Commentary: One recent day the two “guest columnists” in our local newspaper both savaged the renewable energy movement. 

 

Local citizens with strong feelings on these issues? Nope.

One Op-Ed was attributed to Larry Behrens, with no further information. The second writer, inadvertently unnamed, was State Senator Rod Montoya (Rep. – Farmington). Both have worked desperately to undermine New Mexico's new energy law. 

 


Montoya's guest column complains that Resources Secretary Sarah Cottrell Propst consulted with Interwest Energy Alliance, a nonprofit coalition of wind, solar, and storage companies, and conservation organizations seeking to expand deployment of a reliable, cost-effective and diverse renewable energy portfolio. Sounds good. Montoya's beef is that IEA was her previous employer. However, IEA is not a company, she consulted many entities, and Montoya doesn't identify anything secretive or improper – let alone allege that she profited financially. 

 

Behrens is Western States Director for Power the Future, a self-described “energy advocacy organization” founded by Daniel Turner as “pushback” against “radical environmental groups that come into small towns in America and close coal mines.” He says those groups “take away all your rights” and harm rural communities. 

 

Turner's previous gigs include Director of Strategic Communications at the Charles Koch Institute and VP of Communications in another Koch-related nonprofit. Turner declined to answer questions about whether or not the Koch Brothers were among the energy-industry-loving rich folks who bankrolled PTF. The Charles Koch Institute is not noted for its concern about pollution or climate-change – or its fair coverage of energy issues. On climate-change, Turner says, “if you don't like energy, don't use it.” 

 

Behrens, a former Susanna Martinez staffer, should fit right in at PTF. His Op-Ed warns against “special interest groups” – by which he means public-interest organizations concerned about climate-change. He represents the special interests, such as coal.

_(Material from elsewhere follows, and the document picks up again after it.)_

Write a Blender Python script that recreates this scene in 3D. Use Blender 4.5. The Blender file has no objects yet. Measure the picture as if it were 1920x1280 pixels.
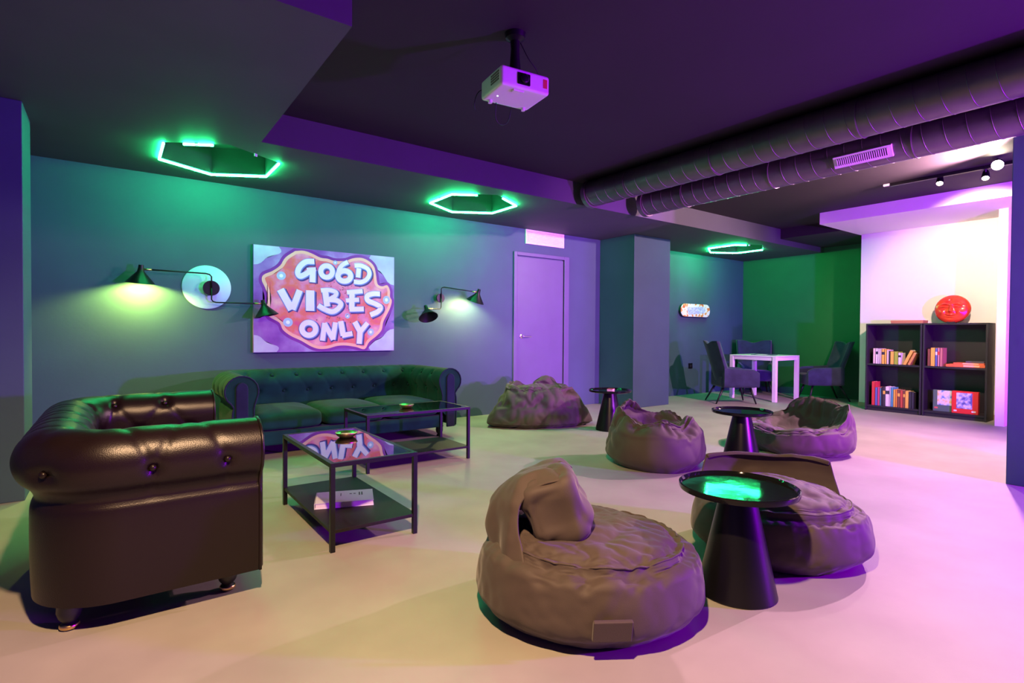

Behrens's drivel attacks the Under 2 Coalition mostly for being a coalition of entities from outside New Mexico, and he'd rather hear ideas from Farmington. To make sure readers get the point, he prominently mentions “California Governor Jerry Brown” and “Manhattan,” as if Brown were Vladimir Putin and Manhattan Gomorrah. Cheap Rhetoric 101. 

 

I looked up Under 2. It sounds great. California and a major German state started it in 2014 to ramp up the fight against climate change. It aims to limit global warming to below 2°C and to limit the annual carbon footprint to under 2 tons per capita by 2050. Others soon joined, including British Columbia and Ontario, Oregon, Vermont, and Washington, and Baja and Jalisco. Its rapid growth helped persuade national governments to adopt the goals of the Paris Agreement. The Under 2 Coalition now includes more than 220 members, representing more than 1.3 billion people and about 43% of the global economy.

What's not to like? Well, Behrens's paymasters make their money from non-renewable energy.

Montoya represents San Juan County, and, despite the massive methane hot spot at Four Corners, he keeps trying to keep the coal plants alive, no matter how they harm our planet.

Both these men essentially get paid by the energy industry. Slowing progress toward renewable energy is part of their job descriptions. 

 

Behrens says joining the Coalition would be “declaring independence from economic reality.” But glaciers and polar-ice are melting, seas are rising, and coal is outmoded and uneconomical. Maybe corporations trying to revive the coal industry and fight renewable energy are living in a zip code far from economic reality.